— start of Information provided —

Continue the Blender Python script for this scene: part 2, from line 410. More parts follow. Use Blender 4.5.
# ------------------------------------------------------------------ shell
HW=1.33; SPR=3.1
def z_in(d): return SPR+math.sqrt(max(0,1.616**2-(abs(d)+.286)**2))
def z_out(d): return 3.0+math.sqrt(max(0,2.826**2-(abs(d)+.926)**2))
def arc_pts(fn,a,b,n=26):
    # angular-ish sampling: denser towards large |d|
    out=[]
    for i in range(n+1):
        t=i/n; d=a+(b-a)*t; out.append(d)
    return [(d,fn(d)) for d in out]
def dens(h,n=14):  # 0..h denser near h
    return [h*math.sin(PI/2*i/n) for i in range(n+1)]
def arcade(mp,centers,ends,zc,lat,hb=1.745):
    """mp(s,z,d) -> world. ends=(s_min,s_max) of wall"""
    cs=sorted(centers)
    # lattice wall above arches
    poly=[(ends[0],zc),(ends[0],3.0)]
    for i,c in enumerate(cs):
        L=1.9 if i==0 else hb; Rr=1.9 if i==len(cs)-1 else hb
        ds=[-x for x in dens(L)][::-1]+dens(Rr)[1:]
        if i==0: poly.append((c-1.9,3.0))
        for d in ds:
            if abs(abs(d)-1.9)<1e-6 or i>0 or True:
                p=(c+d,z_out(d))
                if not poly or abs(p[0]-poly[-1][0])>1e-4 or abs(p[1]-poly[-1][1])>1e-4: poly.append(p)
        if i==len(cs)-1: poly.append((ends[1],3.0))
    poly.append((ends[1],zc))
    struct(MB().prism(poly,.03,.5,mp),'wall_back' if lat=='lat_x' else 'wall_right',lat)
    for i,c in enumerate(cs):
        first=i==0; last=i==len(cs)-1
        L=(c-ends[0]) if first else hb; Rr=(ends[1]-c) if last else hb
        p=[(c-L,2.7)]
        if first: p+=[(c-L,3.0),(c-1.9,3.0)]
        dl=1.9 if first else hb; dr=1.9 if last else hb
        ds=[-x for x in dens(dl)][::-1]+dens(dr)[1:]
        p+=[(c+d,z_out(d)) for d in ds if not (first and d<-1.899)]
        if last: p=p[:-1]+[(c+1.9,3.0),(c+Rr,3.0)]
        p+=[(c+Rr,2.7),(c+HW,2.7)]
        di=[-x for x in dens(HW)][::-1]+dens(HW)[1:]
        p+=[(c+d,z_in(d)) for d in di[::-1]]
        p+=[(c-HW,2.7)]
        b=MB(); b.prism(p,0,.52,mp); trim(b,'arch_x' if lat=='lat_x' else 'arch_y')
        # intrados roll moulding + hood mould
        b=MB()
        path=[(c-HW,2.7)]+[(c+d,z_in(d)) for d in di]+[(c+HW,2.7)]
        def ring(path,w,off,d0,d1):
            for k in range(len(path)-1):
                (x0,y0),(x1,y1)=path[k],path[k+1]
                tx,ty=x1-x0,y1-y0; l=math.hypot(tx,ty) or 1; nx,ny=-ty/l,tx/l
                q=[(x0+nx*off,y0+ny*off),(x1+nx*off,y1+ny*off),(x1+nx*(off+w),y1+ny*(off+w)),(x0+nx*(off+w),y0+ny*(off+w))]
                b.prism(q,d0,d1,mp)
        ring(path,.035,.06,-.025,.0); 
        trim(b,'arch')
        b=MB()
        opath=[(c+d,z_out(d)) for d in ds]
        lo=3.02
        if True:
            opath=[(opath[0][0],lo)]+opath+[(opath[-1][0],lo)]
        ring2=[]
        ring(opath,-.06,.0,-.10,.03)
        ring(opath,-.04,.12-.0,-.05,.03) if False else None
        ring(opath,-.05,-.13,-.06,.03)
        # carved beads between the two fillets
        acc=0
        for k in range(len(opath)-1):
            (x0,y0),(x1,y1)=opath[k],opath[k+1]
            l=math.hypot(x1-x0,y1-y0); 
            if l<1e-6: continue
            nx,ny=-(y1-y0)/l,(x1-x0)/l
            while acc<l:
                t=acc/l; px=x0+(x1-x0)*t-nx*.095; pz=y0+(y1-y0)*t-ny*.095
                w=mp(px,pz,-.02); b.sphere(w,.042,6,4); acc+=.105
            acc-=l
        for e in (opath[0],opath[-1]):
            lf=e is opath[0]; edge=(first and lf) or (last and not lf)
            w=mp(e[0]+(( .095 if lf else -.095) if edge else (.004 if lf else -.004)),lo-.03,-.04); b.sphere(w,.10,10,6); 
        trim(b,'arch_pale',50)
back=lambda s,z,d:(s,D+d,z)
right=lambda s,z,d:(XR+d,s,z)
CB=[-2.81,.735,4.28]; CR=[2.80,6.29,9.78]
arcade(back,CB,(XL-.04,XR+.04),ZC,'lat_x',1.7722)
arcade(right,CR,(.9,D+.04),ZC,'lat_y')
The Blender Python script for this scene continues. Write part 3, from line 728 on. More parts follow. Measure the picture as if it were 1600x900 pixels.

— end of Information provided —

Aim of the exercise → Print out all the entries precisely as written.

Answer to this exercise →
Continue the Blender Python script for this scene: part 2, from line 410. More parts follow. Use Blender 4.5.
# ------------------------------------------------------------------ shell
HW=1.33; SPR=3.1
def z_in(d): return SPR+math.sqrt(max(0,1.616**2-(abs(d)+.286)**2))
def z_out(d): return 3.0+math.sqrt(max(0,2.826**2-(abs(d)+.926)**2))
def arc_pts(fn,a,b,n=26):
    # angular-ish sampling: denser towards large |d|
    out=[]
    for i in range(n+1):
        t=i/n; d=a+(b-a)*t; out.append(d)
    return [(d,fn(d)) for d in out]
def dens(h,n=14):  # 0..h denser near h
    return [h*math.sin(PI/2*i/n) for i in range(n+1)]
def arcade(mp,centers,ends,zc,lat,hb=1.745):
    """mp(s,z,d) -> world. ends=(s_min,s_max) of wall"""
    cs=sorted(centers)
    # lattice wall above arches
    poly=[(ends[0],zc),(ends[0],3.0)]
    for i,c in enumerate(cs):
        L=1.9 if i==0 else hb; Rr=1.9 if i==len(cs)-1 else hb
        ds=[-x for x in dens(L)][::-1]+dens(Rr)[1:]
        if i==0: poly.append((c-1.9,3.0))
        for d in ds:
            if abs(abs(d)-1.9)<1e-6 or i>0 or True:
                p=(c+d,z_out(d))
                if not poly or abs(p[0]-poly[-1][0])>1e-4 or abs(p[1]-poly[-1][1])>1e-4: poly.append(p)
        if i==len(cs)-1: poly.append((ends[1],3.0))
    poly.append((ends[1],zc))
    struct(MB().prism(poly,.03,.5,mp),'wall_back' if lat=='lat_x' else 'wall_right',lat)
    for i,c in enumerate(cs):
        first=i==0; last=i==len(cs)-1
        L=(c-ends[0]) if first else hb; Rr=(ends[1]-c) if last else hb
        p=[(c-L,2.7)]
        if first: p+=[(c-L,3.0),(c-1.9,3.0)]
        dl=1.9 if first else hb; dr=1.9 if last else hb
        ds=[-x for x in dens(dl)][::-1]+dens(dr)[1:]
        p+=[(c+d,z_out(d)) for d in ds if not (first and d<-1.899)]
        if last: p=p[:-1]+[(c+1.9,3.0),(c+Rr,3.0)]
        p+=[(c+Rr,2.7),(c+HW,2.7)]
        di=[-x for x in dens(HW)][::-1]+dens(HW)[1:]
        p+=[(c+d,z_in(d)) for d in di[::-1]]
        p+=[(c-HW,2.7)]
        b=MB(); b.prism(p,0,.52,mp); trim(b,'arch_x' if lat=='lat_x' else 'arch_y')
        # intrados roll moulding + hood mould
        b=MB()
        path=[(c-HW,2.7)]+[(c+d,z_in(d)) for d in di]+[(c+HW,2.7)]
        def ring(path,w,off,d0,d1):
            for k in range(len(path)-1):
                (x0,y0),(x1,y1)=path[k],path[k+1]
                tx,ty=x1-x0,y1-y0; l=math.hypot(tx,ty) or 1; nx,ny=-ty/l,tx/l
                q=[(x0+nx*off,y0+ny*off),(x1+nx*off,y1+ny*off),(x1+nx*(off+w),y1+ny*(off+w)),(x0+nx*(off+w),y0+ny*(off+w))]
                b.prism(q,d0,d1,mp)
        ring(path,.035,.06,-.025,.0); 
        trim(b,'arch')
        b=MB()
        opath=[(c+d,z_out(d)) for d in ds]
        lo=3.02
        if True:
            opath=[(opath[0][0],lo)]+opath+[(opath[-1][0],lo)]
        ring2=[]
        ring(opath,-.06,.0,-.10,.03)
        ring(opath,-.04,.12-.0,-.05,.03) if False else None
        ring(opath,-.05,-.13,-.06,.03)
        # carved beads between the two fillets
        acc=0
        for k in range(len(opath)-1):
            (x0,y0),(x1,y1)=opath[k],opath[k+1]
            l=math.hypot(x1-x0,y1-y0); 
            if l<1e-6: continue
            nx,ny=-(y1-y0)/l,(x1-x0)/l
            while acc<l:
                t=acc/l; px=x0+(x1-x0)*t-nx*.095; pz=y0+(y1-y0)*t-ny*.095
                w=mp(px,pz,-.02); b.sphere(w,.042,6,4); acc+=.105
            acc-=l
        for e in (opath[0],opath[-1]):
            lf=e is opath[0]; edge=(first and lf) or (last and not lf)
            w=mp(e[0]+(( .095 if lf else -.095) if edge else (.004 if lf else -.004)),lo-.03,-.04); b.sphere(w,.10,10,6); 
        trim(b,'arch_pale',50)
back=lambda s,z,d:(s,D+d,z)
right=lambda s,z,d:(XR+d,s,z)
CB=[-2.81,.735,4.28]; CR=[2.80,6.29,9.78]
arcade(back,CB,(XL-.04,XR+.04),ZC,'lat_x',1.7722)
arcade(right,CR,(.9,D+.04),ZC,'lat_y')
The Blender Python script for this scene continues. Write part 3, from line 728 on. More parts follow. Measure the picture as if it were 1600x900 pixels.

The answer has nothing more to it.